Listen to “Call to the Ancestors” performed by Jeff Stockton:

“Oh my Ancestors calling to me
from the Forest deep and dark and green
To stand upon the Bones of the Earth
To stand beneath the Song of the Stars
That I may run with the fleet of foot
That I may rise with the flight of wings
That I may swim with silvering fin
That I can sing with the wind in the boughs
Oh my Ancestors come and sing your songs to me
Oh my Ancestors come and sing your songs to me
Oh my Ancestors come and hear my songs”

Welcome to our Hearth

Sagh’ic-Tire Dhream (sar-jeek teeray thrarm), sometimes called the Wolven Path is an Animist Warrior Tradition.

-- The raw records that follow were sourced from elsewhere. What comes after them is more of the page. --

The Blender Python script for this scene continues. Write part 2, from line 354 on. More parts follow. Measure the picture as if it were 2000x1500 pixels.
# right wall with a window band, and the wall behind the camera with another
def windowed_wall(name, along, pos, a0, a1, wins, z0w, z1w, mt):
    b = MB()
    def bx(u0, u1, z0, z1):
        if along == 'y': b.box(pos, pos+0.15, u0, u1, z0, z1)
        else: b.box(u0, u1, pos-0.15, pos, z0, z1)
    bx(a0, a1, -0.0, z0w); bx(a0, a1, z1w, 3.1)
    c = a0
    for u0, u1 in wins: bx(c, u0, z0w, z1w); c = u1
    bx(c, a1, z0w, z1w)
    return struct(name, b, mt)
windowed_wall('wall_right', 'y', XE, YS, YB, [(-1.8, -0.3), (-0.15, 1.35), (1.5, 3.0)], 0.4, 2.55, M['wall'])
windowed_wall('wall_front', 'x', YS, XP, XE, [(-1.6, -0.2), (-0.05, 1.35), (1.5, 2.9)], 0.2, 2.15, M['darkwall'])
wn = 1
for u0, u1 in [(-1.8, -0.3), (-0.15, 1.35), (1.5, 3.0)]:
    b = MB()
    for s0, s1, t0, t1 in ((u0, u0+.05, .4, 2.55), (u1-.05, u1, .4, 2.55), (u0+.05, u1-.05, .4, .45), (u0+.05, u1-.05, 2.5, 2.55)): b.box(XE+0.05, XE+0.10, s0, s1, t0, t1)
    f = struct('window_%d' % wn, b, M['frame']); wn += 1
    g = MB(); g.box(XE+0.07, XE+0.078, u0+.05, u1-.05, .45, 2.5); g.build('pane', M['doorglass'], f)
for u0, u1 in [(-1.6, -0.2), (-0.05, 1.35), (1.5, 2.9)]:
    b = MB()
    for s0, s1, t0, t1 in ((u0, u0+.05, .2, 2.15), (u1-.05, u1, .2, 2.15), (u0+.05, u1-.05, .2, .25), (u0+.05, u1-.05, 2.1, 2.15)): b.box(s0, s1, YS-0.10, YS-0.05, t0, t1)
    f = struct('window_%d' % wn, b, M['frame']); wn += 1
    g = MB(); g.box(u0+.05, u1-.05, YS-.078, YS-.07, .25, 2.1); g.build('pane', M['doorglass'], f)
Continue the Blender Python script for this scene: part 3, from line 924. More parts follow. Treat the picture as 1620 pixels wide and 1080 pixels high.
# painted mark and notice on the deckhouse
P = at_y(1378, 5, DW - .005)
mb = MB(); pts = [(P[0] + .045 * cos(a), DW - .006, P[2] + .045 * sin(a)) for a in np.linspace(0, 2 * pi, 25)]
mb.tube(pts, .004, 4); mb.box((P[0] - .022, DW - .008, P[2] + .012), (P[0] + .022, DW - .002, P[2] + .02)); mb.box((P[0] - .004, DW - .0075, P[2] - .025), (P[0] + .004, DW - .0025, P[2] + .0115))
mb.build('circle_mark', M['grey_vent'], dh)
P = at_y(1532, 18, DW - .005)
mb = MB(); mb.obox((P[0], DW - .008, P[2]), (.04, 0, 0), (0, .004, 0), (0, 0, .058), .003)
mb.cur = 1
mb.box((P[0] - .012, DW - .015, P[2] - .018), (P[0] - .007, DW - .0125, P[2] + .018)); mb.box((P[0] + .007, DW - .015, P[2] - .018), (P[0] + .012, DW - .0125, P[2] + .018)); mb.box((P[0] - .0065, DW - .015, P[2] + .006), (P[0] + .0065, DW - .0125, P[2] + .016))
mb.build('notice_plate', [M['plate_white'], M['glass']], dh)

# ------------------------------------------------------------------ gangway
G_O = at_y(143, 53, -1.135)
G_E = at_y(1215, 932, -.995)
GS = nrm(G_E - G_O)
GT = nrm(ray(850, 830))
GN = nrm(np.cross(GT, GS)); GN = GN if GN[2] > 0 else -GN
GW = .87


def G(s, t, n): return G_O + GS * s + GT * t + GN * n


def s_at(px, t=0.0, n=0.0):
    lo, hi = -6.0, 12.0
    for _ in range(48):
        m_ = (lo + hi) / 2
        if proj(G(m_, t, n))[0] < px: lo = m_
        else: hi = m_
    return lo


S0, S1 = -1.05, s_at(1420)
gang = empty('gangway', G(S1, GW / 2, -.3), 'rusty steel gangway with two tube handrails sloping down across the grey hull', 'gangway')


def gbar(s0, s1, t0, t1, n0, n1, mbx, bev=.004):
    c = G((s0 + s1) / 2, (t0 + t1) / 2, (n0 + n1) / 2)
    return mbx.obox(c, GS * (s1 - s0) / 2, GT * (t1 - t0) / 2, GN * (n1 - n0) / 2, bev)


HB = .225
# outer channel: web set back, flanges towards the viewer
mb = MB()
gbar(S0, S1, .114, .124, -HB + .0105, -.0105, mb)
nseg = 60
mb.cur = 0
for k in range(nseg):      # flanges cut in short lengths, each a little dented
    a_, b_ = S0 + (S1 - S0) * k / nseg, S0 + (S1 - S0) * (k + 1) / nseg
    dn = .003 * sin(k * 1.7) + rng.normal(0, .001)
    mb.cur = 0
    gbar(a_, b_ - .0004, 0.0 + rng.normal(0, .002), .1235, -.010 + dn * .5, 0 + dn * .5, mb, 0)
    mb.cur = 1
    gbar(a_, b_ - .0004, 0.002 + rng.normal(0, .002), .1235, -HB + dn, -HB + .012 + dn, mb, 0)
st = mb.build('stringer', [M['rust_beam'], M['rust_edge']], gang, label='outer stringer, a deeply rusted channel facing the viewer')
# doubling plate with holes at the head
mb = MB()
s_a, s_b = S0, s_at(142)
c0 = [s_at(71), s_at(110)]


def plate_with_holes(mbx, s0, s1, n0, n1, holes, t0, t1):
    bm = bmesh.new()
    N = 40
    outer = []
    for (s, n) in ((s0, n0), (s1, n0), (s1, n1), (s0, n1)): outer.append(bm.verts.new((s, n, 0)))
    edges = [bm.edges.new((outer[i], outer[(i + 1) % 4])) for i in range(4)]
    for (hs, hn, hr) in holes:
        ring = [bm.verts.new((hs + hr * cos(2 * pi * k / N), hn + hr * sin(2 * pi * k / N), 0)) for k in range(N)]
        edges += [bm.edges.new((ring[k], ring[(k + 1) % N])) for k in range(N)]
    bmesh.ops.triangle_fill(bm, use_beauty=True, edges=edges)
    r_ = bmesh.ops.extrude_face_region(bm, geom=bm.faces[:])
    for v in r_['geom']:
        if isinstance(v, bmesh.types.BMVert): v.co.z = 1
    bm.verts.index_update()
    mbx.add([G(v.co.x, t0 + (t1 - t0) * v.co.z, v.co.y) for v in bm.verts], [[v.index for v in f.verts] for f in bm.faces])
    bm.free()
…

Though we speak of ‘wolf’ the direct translation is more akin to ‘wild dog/hound beast’, which leads to an assumption that our ancestors knew of some older canine beast we may have forgotten. Our cosmological stories speak of the dog spirit as one who comes of free will to be loyal companion, whilst the two legged (humans) remember how to find their way home.

And yet upon that journey home Aithar Aodh; Father of the Fires, calls and gathers around his bright, warm, shining in the darkness, flame, That we, weary, lost, seeking company or a good story, can find a safe and welcoming place of blessing to share some great adventurous tale with warm honeyed cake and wine.

The Hearth is both the beacon of dreams and the heart home. Amongst the pages that follow we share our hearth with its stories, songs and dances; share the wisdom of our Ancestors and Ancient Ones.

We invite to come and warm yourselves by our sacred home fire.

Not all will agree or understand this tradition, its origins and revelations. We are comfortable in a song of many tunes and verses. We will agree that one song will call us home whoever or however it is sung; our own communities present this song and dance as coloured and interpreted by their own culture.

The Tribal language of sound and song evokes image and is ancient in its roots. Some might say Gaelic or Celtic, and indeed it has words that could be recognised by those communities. Yet it also includes sounds and words that appear Eurasian. The language though lost, is a song on the wind of breath, that conjures the emotions of actions; it is foremost a language of the heart.

For it is the song in our hearts that impassions the work of our hands in service to each others.

It is our hope that the stories on these pages will give inspiration and guidance for each personal path to The Forest.